After millions of Dutchmen and -women left church in the seventies and eighties, religion became a sort of non-topic in our country. The idea was that faith should retreat to the private sphere, to personal beliefs. Which is off course a huge misunderstanding. Because if you believe something you to tend to act accordingly in real life. But we almost forgot. We thought we could do without. The comeback of religion, by immigrants for instance, from Islamic but also from Christian faith, but also by a young and curious generation, unburdened by their parent’s negative associations, took many by surprise.
So now I am invited by the Dutch ministry of Foreign Affairs to explain to prospective Dutch diplomats why religion is important and why we almost forgot in our country, because that’s the main topic of my book. I hear the same applies at the UN. Many highly educated and wealthy diplomats, removed from the best evidence for the truth behind faith, to quote Chris Arnade, may know the declaration of universal human rights by heart, but they find it very difficult to understand how religious views actually shaped this declaration, and how strong and important religious views actually are all over the world. That you should take them very seriously. From what I hear this may also apply to you, here at Icco. Are you familiar and at ease with your roots? Do you acknowledge the convictions that shaped your organization; the beliefs that made your predecessors go into the world trying to help those in the backrow of life? I really think you should.

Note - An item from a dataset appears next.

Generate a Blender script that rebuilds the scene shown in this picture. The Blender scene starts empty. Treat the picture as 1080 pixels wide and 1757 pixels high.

Religion is not just a matter of personal faith, it’s also a shared culture with shared ideas. So is Christianity. It’s about time, I think, to acknowledge this, even when you are not a religious person, like me. You may know Tom Holland, a British historian, who wrote many beautiful books about Roman history. He recently wrote the book Dominion, the making of the western mind. Romans, he writes, used to treat slaves absolutely horribly, like animals, not like people. This bothered him more and more. So he went out to find the roots of this idea that all people are worthy and are equal of worth, regardless of their contribution to society. He sort of stumbled on Jesus. That’s when Tom Holland started to recognize that Christianity has built our morals. It’s no coincidence that all countries that boast democracy and rule of law have Christian roots. We prefer to attribute this to Enlightenment thinkers, but even they were religious, they just differed on the role the church should play. And many still do.
So I hope to inspire you to take your heritage seriously. It will help you to understand yourself, your organization and the world you are working in much better. Religion is an obligation, said rabbi David Wolpe. But it’s also about faith that provides strength and hope in hard times. I think Henk Wildschut captured this perfectly in his photograph of this provisional church, erected from cardboard, in the Calais refugee camp. These are the strong people you work with. It’s time to acknowledge the source of their strength.